Ex-Classics Home Page

Nugae Antiquae

Nugae Antiquae - BISHOPS OF WINCHESTER:

BISHOPS OF WINCHESTER:


Doctor William Wickham.


            This bishop my author professes to reverence for his name's sake, and his predecessor's sake; and I much more for his own sake, and his virtues' sake. About the year 1570, he was vice-provost of Eton,<307> and (as the manner was in the schoolmaster's absence) would teach the school himself, and direct the boys for their exercises, (of which myself was one) of whom he showed as fatherly a care, as if he had been a second tutor to me. He was reputed there a very mild and good natured man, and esteemed a very good preacher, and free from that which St. Paul calleth idolatry, I mean covetousness; so that one may say probably, that as the first William Wykeham was one of the richest prelates that had been in Winchester in long time, and bestowed it well; so this was one of the poorest, and endured it well. He preached before the Queen at a parliament, I think the last time that ever he preached before her; and indeed it was cygnea vox, a "swan's song," sweetest, being nearest his end, which if I could set down as he delivered, were well worth the remembering.
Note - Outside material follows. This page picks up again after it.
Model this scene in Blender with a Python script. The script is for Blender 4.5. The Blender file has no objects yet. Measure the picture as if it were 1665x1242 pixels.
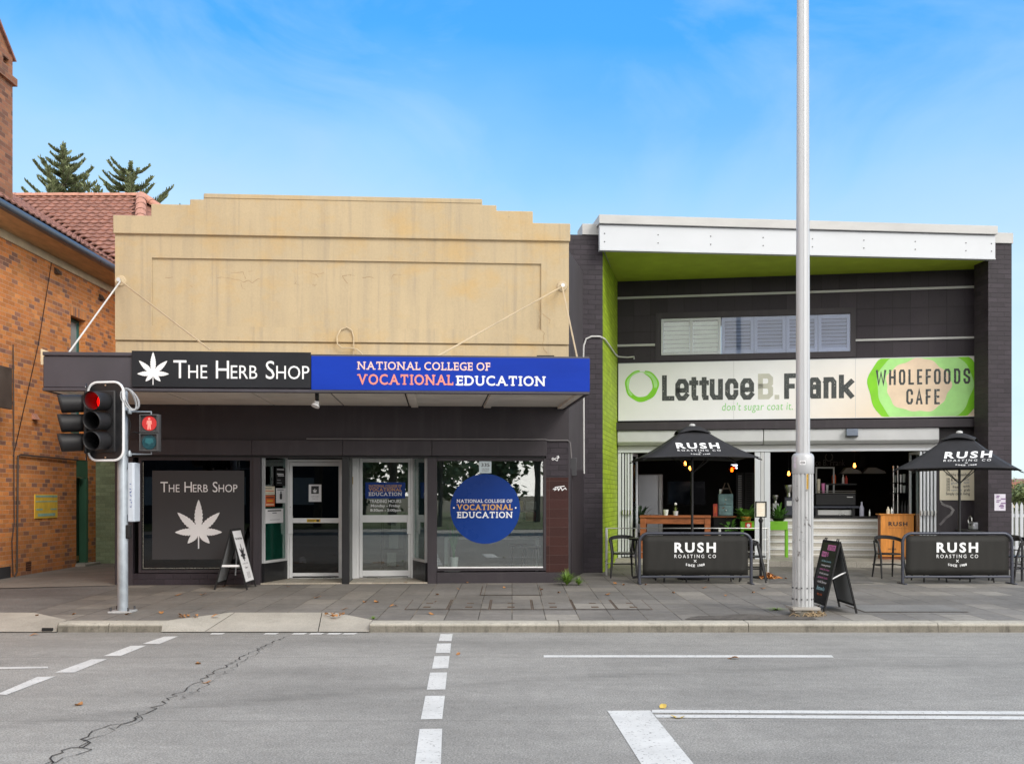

But the effect was this; that the temporalities of bishoprics, and lands of colleges, and such like, were from their beginning for the most part the graces, and gifts, and alms of princes, her Majesty's progenitors, that for some excesses and abuses of some of them, they had been and lawfully might be, some quite taken away, some altered, some diminished; and that accordingly they were now reduced to a good mediocrity; for though there were some far greater bishoprics in France, Spain, and Germany, yet there were some also less, and meaner, even in Italy. But yet he most humbly besought her Majesty to make stay of them at least in this mediocrity; for if they should decay so fast in 30 year to come, as they had for 30 year past, there would hardly be a cathedral church found in good repair within England; which inconvenience (he said) would soon spread from the clergy to the temporality, that would have cause with Hippocrates' twins, to laugh and weep together. This, as he spoke zealously, so the Q. gave ear to it graciously; and some good effect was supposed to follow it, for which they both now feel their reward: and thus much of Wickham.